Budowa gazoportu zakończona , teraz trwa rozruch
Premier Ewa Kopacz zapowiedziała, że w połowie grudnia wpłynie do świnoujskiego gazoportu pierwszy statek ze skroplonym gazem. Zakończona została budowa gazoportu, teraz zaczynamy jego rozruch – oznajmiła w poniedziałek podczas wizyty w Świnoujściu.
Jak podkreślała szefowa rządu, gazoport w Świnoujściu jest nie tylko pierwszą taką inwestycją w Polsce, ale również jedyną tego typu w naszej części Europy. Kopacz poinformowała ponadto, że pierwszy statek ze skroplonym gazem wpłynie do świnoujskiego terminala między 11 a 17 grudnia br.
Jak mówiła premier, dzięki gazoportowi mamy zapewnione bezpieczeństwo energetyczne kraju. "Ta infrastruktura (...) powoduje, że dzisiaj jesteśmy niezależni od dostaw gazu ze Wschodu" - podkreśliła, dodając, że jako podmiot niezależny mamy większe możliwości negocjowania cen surowca z potencjalnymi dostawcami. "To odbija się na naszych polskich kieszeniach" - podkreśliła.
Kopacz poinformowała, że zakończona została część budowy gazoportu, dzięki której będzie można rozpocząć proces mrożenia instalacji azotem. "Te zbiorniki są gotowe na przyjęcie skroplonego gazu. Gaz przypłynie do nas tankowcem między 11 a 17 grudnia. Zostało takie zamówienie złożone" - dodała.
Jak powiedziała, obecnie rozpoczyna się tzw. cykl rozruchowy terminala LNG. "Czekamy na pierwszą dostawę gazu technicznego, który będziemy przepompowywać do naszych połączeń" – dodała.
Jak podkreśliła, budowa terminala LNG to "olbrzymia inwestycja". "Pewnie wszyscy będą mówić, że opóźniona w czasie" - powiedziała, zastrzegając, że eksperci szacują, że tego typu przedsięwzięcia - o ile są rozsądnie zaplanowane - trwają 60-70 miesięcy.
Szef resortu skarbu Andrzej Czerwiński, towarzyszący Kopacz podczas briefingu dodał, że terminal to jest obiekt, który jest "bardzo skomplikowany i złożony, który wymaga najwyższej rangi specjalistów, inżynierów, finansistów, prawników. Wymaga również zaangażowania elektroników i oni tutaj jeszcze pracują" – powiedział minister.
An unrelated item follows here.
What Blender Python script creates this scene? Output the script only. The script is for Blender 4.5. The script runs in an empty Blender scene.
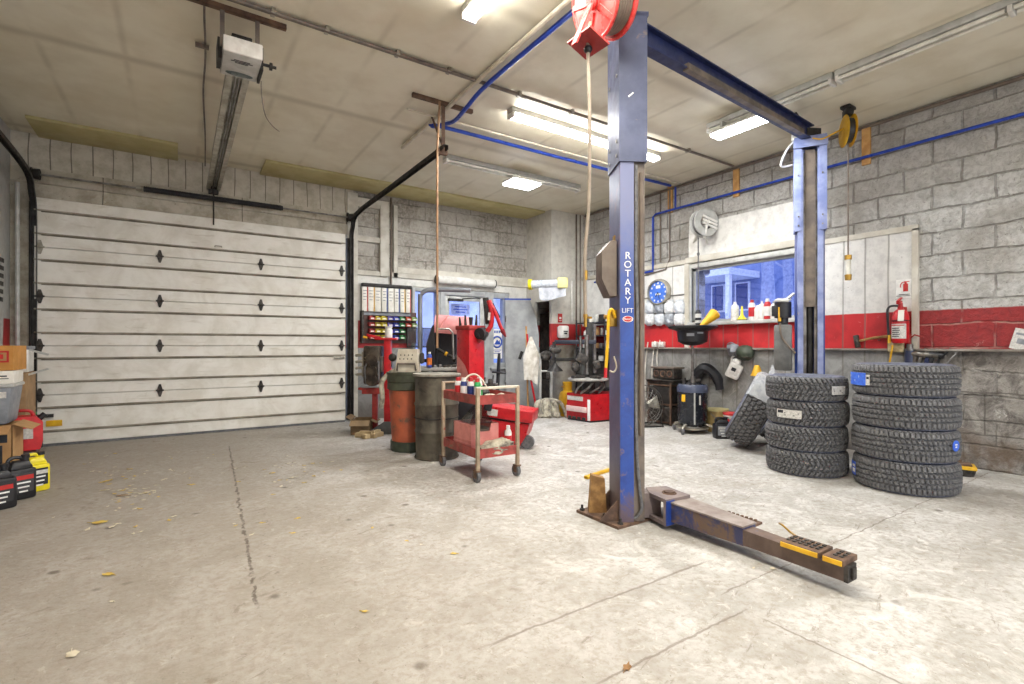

Podkreślił, że na terminalu jest miejsce na budowę kolejnego, trzeciego zbiornika. "Być może w 2016 r. lub rok później będzie kontynuowana budowa i być może będzie możliwość eksportu gazu ze Świnoujścia naszym sąsiadom" - dodał.
Prezes Polskiego LNG, spółki będącej inwestorem gazoportu, Jan Chadam, przekazał premier dokument - protokół odbioru 301 tzw. systemów krytycznych, potwierdzony przez nadzór inwestorski i przekazany przez głównego wykonawcę.
Dziennikarze pytali premier, czy potrzebne jest ministerstwo energetyki, którego powstanie - w przypadku przejęcia rządów po wygranych wyborach - zapowiada Prawo i Sprawiedliwość.
"Jeśli coś jest rozdrobnione, to trudno to koordynować” - argumetowała Kopacz. Praca nad tego rodzaju inwestycjami (jak gazoport - PAP) i całym bezpieczeństwem energetycznym powinna być koordynowana z wieloma resortami i myślę, że nie jest potrzebne dodatkowe ministerstwo - dodała.
Terminal w Świnoujściu to jedna z największych polskich inwestycji energetycznych ostatnich lat, uznana przez rząd polski za strategiczną dla bezpieczeństwa energetycznego kraju. Inwestycja umożliwi odbiór gazu ziemnego drogą morską praktycznie z dowolnego kierunku na świecie. Początkowa zdolność regazyfikacyjna wyniesie 5 mld m sześć. i odpowiadać będzie ok. jednej trzeciej polskiego zapotrzebowania na gaz ziemny. Istnieje możliwość rozbudowy mocy terminalu - do 7,5 mld m sześć. rocznie, co będzie wymagało budowy trzeciego zbiornika.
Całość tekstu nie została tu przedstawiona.